HONG KONG—A key figure in the Chinese government’s spying allegations against Hong Kong-based journalist Ching Cheong has said the detained Straits Times correspondent may have walked into a trap, and he denied ever arranging to give sensitive documents to Ching, Radio Free Asia (RFA) reports.
“It’s not true. He wasn’t going to come and pick up the manuscript.... That never happened,” retired Communist Party official Zong Fengming told RFA’s Mandarin service. “If that happened then it was a trap set for him by someone else,” Zong, a longtime friend and comrade-in-arms of late ousted Party boss Zhao Ziyang, told reporter Yan Ming.
Zong said the manuscript in question contained notes from 15 years’ of private and wide-ranging conversations with Zhao, who was stripped of all official posts and placed under house arrest for his sympathetic stance toward the student-led pro-democracy protests of 1989. “I can tell you for sure that he wasn’t going to come and pick up material from me, and that we never discussed such an arrangement. It’s not true. I don’t know Ching Cheong. I’ve never met him,” Zong said.
A threatening symbol
It’s (the manuscript) not in a fit state...things haven’t got to that stage yet.

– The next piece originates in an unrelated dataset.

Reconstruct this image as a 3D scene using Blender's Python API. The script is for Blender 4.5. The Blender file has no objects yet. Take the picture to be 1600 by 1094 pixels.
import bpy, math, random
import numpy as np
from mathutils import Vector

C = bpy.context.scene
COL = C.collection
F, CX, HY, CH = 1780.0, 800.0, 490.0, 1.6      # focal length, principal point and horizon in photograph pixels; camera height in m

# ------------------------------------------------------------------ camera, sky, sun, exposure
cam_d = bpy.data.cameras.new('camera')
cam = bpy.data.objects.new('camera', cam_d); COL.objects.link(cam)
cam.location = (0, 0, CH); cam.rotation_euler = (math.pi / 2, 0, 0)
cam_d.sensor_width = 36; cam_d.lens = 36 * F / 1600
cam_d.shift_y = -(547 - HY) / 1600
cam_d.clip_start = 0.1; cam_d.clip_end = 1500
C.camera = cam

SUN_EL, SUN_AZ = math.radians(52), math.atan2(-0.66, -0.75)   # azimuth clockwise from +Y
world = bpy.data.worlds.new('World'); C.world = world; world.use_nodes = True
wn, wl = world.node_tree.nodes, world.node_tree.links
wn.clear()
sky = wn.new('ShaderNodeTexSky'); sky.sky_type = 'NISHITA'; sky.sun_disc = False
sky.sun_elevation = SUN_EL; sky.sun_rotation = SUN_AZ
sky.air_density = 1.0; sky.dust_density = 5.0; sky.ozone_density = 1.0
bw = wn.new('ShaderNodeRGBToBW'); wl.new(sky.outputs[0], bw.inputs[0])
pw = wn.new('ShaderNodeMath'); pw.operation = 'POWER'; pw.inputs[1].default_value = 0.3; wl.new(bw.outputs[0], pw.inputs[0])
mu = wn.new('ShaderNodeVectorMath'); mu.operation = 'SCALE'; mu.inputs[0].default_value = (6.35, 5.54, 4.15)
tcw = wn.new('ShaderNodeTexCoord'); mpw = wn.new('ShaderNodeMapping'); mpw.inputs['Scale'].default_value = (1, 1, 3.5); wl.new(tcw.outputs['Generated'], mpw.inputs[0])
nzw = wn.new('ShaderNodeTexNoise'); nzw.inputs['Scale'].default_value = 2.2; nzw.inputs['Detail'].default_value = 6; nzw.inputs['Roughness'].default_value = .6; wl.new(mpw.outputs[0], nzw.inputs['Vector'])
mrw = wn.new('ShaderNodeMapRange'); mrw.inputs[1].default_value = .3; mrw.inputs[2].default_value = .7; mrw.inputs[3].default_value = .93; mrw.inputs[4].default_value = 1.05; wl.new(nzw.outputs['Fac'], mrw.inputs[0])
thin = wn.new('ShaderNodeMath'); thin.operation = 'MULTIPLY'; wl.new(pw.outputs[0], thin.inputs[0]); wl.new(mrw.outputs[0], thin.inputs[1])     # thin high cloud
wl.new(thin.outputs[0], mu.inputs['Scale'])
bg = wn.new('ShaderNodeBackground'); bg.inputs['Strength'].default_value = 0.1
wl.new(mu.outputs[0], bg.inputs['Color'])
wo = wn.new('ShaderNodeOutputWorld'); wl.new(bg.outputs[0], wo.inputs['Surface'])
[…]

Zhao died in Beijing in January. He was widely mourned by pro-democracy activists, ordinary people left high and dry by rapid social changes, and in Hong Kong, but his death was limited to a terse few paragraphs in China’s state-controlled media. An official campaign to erase his memory from contemporary political life appears to have been largely successful, with very few of the younger generation even aware of what he symbolizes, Chinese political analysts say.
Ching’s wife Mary Lau had earlier told RFA that Ching was set up by the authorities as he traveled to the southern city of Guangzhou to pick up the manuscript of Zhao interviews. He was detained in the city April 22. Lau apparently believed Ching’s mission to be a genuine journalistic task. Read earlier RFA coverage of this story in English
Ching is the second employee of a foreign media organization to be held by the Chinese government in a year, after New York Times researcher Zhao Yan was formally arrested for allegedly revealing state secrets in September 2004. Eight months later, Zhao has yet to face trial.

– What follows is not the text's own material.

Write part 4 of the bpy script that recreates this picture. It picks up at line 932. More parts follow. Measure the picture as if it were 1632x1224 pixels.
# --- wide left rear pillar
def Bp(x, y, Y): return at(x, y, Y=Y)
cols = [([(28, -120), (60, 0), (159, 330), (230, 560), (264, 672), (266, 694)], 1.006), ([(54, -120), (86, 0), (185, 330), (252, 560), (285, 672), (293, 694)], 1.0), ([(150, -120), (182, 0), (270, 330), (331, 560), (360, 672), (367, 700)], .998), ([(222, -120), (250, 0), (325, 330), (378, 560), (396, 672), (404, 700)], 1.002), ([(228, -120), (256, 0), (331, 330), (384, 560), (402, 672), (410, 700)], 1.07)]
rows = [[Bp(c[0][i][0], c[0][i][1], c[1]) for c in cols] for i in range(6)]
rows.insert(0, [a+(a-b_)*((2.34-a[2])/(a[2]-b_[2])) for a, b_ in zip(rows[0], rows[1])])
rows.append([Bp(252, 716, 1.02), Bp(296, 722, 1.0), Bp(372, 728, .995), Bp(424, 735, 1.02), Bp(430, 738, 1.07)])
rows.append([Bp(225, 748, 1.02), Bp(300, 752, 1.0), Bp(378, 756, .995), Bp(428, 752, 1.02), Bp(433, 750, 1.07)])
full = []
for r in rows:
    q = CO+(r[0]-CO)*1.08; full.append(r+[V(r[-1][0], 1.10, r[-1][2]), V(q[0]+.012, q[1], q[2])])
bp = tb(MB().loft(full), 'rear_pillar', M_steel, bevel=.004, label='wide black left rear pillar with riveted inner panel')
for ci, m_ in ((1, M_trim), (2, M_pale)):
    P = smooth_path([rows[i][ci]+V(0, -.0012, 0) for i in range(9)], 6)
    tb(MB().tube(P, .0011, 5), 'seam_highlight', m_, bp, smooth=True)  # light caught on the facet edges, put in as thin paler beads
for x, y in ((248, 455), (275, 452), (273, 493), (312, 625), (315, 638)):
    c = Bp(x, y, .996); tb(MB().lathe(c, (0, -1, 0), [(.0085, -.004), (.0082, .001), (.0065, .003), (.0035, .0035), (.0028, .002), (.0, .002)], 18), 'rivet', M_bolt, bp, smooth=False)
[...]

Zhao ‘told me to hide the book’
Zong said he knew Zhao Ziyang very well, and visited him “too many times to count” during the years of his house arrest in Beijing. “Yes, we were from the same town, we fought together, and we were old friends,” Zong told RFA. “I saw Zhao too many times to count. I spent a lot of time in conversation with him. I wrote down a lot of notes from those times.” But he said the manuscript was not yet ready to publish. “It’s not in a fit state...things haven’t got to that stage yet,” he said.
“I gave my books to Zhao to have a look at. He told me not to use him as the main theme of the first book, but that was in my hands because it was about me. But the second book was about him, so I gave it to him to decide. He told me to hide it away, not to publish it.”
“The subject matter is very broad. Foreign affairs, domestic affairs, everything to do with economics, culture, economic reforms, political reforms,” said Zong, who served in the communist revolutionary forces alongside Zhao from 1938. “During the revolution, we lived together, ate together. After the start of the Liberation war (1946), we started to go our separate ways...Later we met up again when he was posted to Beijing.”
Part of China’s historic record
Zong said he wanted to preserve the Zhao papers as part of China’s historic record. “This is the task set for me by history. At my age, I don’t care if they try to put pressure on me. That’s my attitude.”
He said he shared Zhao’s view of the 1989 protests. Zhao reportedly told top leaders, including Deng Xiaoping, that the students’ desires and wishes were the same as those of the Party leadership.
“We will see if there’s any change in the present situation. Then we might consider publishing it as historical material. He was, after all, a historical personage, so we could treat it as historical material,” he said. “He was a national leader, and he was thrown under house arrest all of a sudden because he wanted to stand up for what was right. So I admire him for that.”
“I felt I should tell him what was going on, because being under house arrest was very difficult for him. So I used to go and chat with him, talk about things.”